I think you are failing to look at the issue objectively.
To compare the legality of homosexuality to slavery in America and women's suffrage is demeaning to slavery and suffrage.
For instance, women could clearly say taxation without representation.
Blacks could say far worse about slavery.
You're pissed about a couple government programs that you don't benefit from because you like dudes instead of chicks.
Your tradition argument falls on it's face when exposed to the light of reason.
You told us tradition was paramount, and those are examples of entrenched traditions that were recognized as wrong and overturned. The denial of any kind of rights to any person is always offensive.
Interracial marriage was traditionally illegal too. If the constitution applies to everyone equally, then it must apply to everyone. If the government is going to create special rights and benefits related to legal partnerships it sanctions, a group of minorities cannot be ignored. That's why the courts are going to overturn your tradition, which they will deem arbitrary, meaningless, and opposed to the guarantees for all people enshrined in that constitution that we are slowly but steadily ensuring actually apply to all.
You are not denied any rights. Women have no choice but to be women, blacks have no choice buy to be black, and Bucky argued the other day that homosexuality was a choice.
Now, I'm perfectly willing to accept that it isn't a choice. I realize it is a mental disorder.
There are myriad state and federal rights and benefits that cannot possibly be obtained by gay couples. That's why the courts are going to throw the restrictions down. If nothing was being denied, there would be no legal case. If you read the Utah gay marriage decision, for example, at the very beginning it has three stories of people being denied rights and benefits established by the government because they could not "marry" in Utah.

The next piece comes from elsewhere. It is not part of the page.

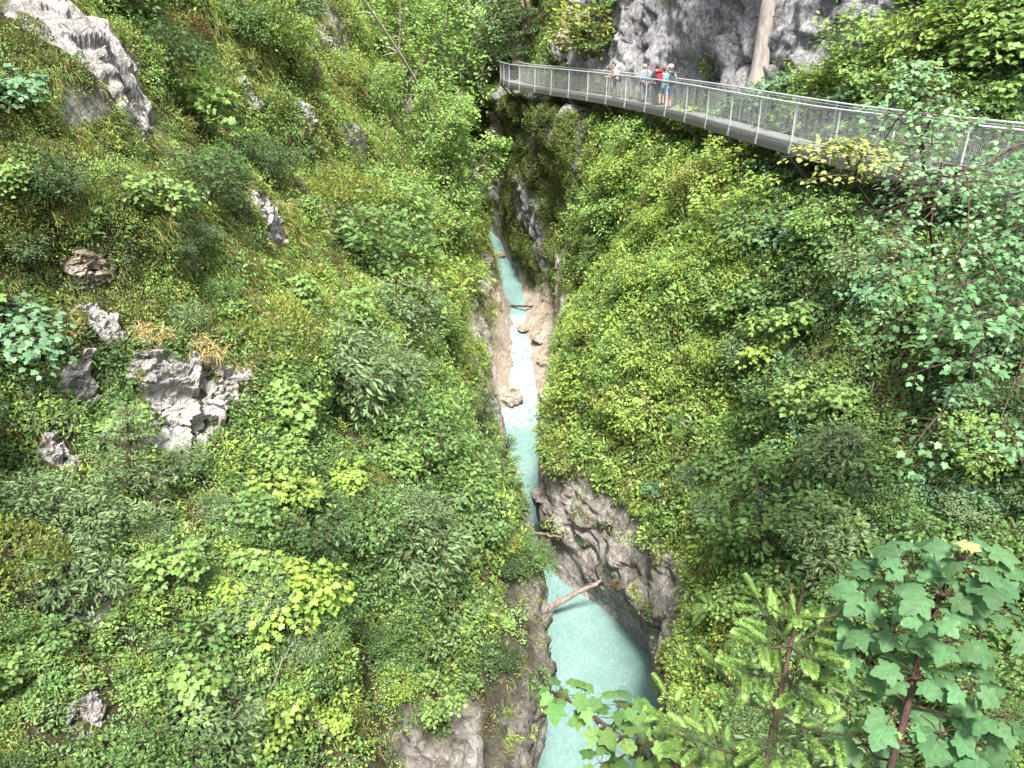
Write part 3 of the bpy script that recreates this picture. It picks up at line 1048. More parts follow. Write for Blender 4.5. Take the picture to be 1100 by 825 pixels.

I'm not Buck and I'm not arguing that homosexuality is a choice. I don't agree. Nor is it a mental disorder, according to the learned folks who define mental disorders.
You are preaching to the choir with me, son. I'm not opposed to gay marriage. I'm also not as intolerant as you seem to be.
You want to force people to accept your way of life. That is thought policing.
No one ever has to accept my way of life. When a straight couple gets married, I certainly don't have to accept their way of life. It has nothing to do with me.
I'm all on a board with homosexual couples being at a disadvantage for numerous reasons. Federal taxation, end of life partner stuff.
If you could fix all of that, come up with a new word for it, and relegate marriage to what it has always been (a religious ceremony between members of the opposite sex) other than forcing others to accept you, what is the difference to you?
I'm all for what gives the most freedom to as many as possible.
Civil-unions do this. They could even replace marriage as far as I'm concerned. Since marriage should be between the couple and god, civil unions are the couple and uncle Sam.
Marriage hasn't always been "a religious ceremony." At this very moment marriage is a legal trigger for rights and benefits in state and federal law. No "marriage," no trigger, no benefits. It has nothing to do with a religious ceremony. You can easily get married without one.
What churches do doesn't matter to me. If they want to recognize gay marriages, great. If not, it's none of my business. This is about the government's recognition of marriage, which is supposed to be separated from religion. You can speak hopefully about marriage being replaced and relegated to a religious ceremony all you like, but so long as it's on the statute books as a trigger for rights and benefits provided by governments, it cannot stand as it is. If you believe in the constitution and you believe in equal rights you cannot possibly have another opinion.
Let me echo your words back to you, because I agree 100% with your sentiment: "I'm all for what gives the most freedom to as many as possible." Allowing the state to recognize same sex partnerships as marriage will give more freedom to more people immediately. You don't need an act of congress and acts in 50 state legislatures (that's what your civil union scheme would require to be practical) to give people what they can be handed immediately. Give them their freedom, don't tell them they need to wait for 51 governments to get around to doing it. Would you stand for that? I doubt it.